Barak's offer temporarily wrong-footed Arafat: By refusing it, he became the obstacle to peace. To turn the diplomatic tables on Israel, Arafat waged war. That Arafat would seriously think he could force Israel, with its vastly superior army and in an ostensibly strong diplomatic position, into making concessions may seem hard to believe. But Arafat knew he had an ace up his sleeve: the lack of moral clarity in the free world, which allowed Arafat to be seen as a victim of Israel's superior military capability. Ironically, by conferring legitimacy on him, and by calling on others to do the same, Israeli governments, including those in which I served, had contributed to this lack of moral clarity.

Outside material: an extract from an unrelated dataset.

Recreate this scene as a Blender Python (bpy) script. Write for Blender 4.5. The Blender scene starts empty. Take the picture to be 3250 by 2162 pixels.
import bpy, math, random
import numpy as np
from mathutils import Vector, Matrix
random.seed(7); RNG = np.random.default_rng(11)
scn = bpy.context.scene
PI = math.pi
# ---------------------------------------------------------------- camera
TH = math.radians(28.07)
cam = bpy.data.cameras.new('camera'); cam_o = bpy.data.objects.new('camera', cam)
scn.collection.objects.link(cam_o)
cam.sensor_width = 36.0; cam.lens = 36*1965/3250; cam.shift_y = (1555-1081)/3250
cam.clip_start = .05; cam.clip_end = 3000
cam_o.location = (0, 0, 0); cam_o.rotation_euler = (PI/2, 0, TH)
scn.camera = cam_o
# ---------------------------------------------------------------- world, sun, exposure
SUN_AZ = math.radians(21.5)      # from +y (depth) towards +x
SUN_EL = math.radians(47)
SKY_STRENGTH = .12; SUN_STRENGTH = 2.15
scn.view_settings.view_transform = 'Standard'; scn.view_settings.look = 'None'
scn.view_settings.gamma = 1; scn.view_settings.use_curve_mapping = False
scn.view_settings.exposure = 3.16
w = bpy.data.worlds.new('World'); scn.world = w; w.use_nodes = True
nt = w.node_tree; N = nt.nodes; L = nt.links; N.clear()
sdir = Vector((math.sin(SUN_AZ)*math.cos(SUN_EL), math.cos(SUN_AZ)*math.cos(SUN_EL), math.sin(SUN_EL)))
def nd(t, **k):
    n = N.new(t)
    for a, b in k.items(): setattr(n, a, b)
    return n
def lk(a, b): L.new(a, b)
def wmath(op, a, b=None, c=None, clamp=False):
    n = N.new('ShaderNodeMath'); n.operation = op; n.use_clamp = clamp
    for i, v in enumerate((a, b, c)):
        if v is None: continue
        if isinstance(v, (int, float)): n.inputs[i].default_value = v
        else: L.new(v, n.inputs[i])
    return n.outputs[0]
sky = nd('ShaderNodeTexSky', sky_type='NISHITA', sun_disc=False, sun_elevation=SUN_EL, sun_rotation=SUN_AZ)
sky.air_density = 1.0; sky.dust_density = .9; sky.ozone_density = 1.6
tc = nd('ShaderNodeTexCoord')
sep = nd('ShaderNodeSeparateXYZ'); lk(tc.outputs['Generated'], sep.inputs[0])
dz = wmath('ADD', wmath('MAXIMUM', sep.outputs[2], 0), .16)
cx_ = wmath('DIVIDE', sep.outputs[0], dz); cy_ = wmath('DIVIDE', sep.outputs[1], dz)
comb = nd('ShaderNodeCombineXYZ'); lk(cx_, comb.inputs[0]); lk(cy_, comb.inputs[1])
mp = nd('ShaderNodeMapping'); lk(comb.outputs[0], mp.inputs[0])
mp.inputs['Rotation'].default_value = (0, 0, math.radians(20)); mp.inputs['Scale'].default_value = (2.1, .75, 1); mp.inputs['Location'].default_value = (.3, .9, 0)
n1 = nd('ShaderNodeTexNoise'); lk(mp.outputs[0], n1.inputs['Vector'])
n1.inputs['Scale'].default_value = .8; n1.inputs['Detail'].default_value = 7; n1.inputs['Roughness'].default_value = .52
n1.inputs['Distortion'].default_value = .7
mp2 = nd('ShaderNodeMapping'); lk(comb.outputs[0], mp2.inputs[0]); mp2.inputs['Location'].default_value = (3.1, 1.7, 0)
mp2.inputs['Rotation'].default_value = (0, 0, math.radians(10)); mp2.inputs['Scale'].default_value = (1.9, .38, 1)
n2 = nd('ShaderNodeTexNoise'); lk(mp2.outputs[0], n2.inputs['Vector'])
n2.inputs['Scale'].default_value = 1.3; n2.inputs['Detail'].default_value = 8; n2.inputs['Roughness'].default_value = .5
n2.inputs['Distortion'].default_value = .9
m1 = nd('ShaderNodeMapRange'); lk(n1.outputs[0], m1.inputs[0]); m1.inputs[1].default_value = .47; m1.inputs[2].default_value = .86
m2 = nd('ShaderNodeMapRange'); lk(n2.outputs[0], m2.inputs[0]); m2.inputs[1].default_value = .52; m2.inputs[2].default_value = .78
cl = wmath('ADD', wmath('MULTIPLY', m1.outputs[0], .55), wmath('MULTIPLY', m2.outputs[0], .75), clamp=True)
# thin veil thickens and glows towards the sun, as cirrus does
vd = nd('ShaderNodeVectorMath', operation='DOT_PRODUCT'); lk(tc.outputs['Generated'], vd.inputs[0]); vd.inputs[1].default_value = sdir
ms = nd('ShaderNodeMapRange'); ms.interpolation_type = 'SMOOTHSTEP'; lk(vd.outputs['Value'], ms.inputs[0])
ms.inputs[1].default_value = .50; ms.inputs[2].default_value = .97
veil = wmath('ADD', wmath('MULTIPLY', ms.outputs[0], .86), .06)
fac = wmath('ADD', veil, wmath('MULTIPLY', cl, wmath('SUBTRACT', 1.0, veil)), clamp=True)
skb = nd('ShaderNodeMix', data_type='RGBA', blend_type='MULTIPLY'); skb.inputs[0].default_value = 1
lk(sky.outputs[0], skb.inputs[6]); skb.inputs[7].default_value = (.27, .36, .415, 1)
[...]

In a world that did not recognize the moral difference between free and fear societies and in a world that expected democracies at war to act like democracies at peace, Arafat had a huge advantage. In this moral confusion, he could turn the aggressor into a victim and a state defending itself according to the highest human rights standards into an international pariah. The wall-to-wall support that Israel should have received from the democratic world in repelling the unprecedented terrorist war Arafat launched never materialized. And with moral clarity in short supply, the boundaries of legitimate criticism of the State of Israel became blurred, helping trigger a new wave of anti-Semitism the likes of which the free world had not seen for sixty years.

It will be interesting to see what the mainstream media publishes today in recognition of this anniversary. With the benefit of hindsight, will it still fault Israel, whether implicitly by dint of false moral equivalence or explicitly? If you see any examples of particularly egregious coverage of "intifada anniversary festivities," please dump the link into the comments.

UPDATE: The BBC is quite helpfully re-running its original article on Sharon's visit to the Temple Mount:
"'Provocative' mosque visit sparks riots"

Palestinians and Israeli police have clashed in the worst violence for several years at Jerusalem's holiest site, the compound around Al-Aqsa mosque.

The violence began after a highly controversial tour of the mosque compound early this morning by hardline Israeli opposition leader Ariel Sharon.

Meanwhile, Palestinian Arabs in Syria pine for their hero, and call for the war against Israel to continue:


1 Comments:

By Blogger Dan Kauffman, at Wed Sep 28, 02:00:00 AM:

"With the benefit of hindsight, will it still fault Israel, whether implicitly by dint of false moral equivalence or explicitly?"

You joking right?

We are speaking of the
"All the News fitted to print" are we not?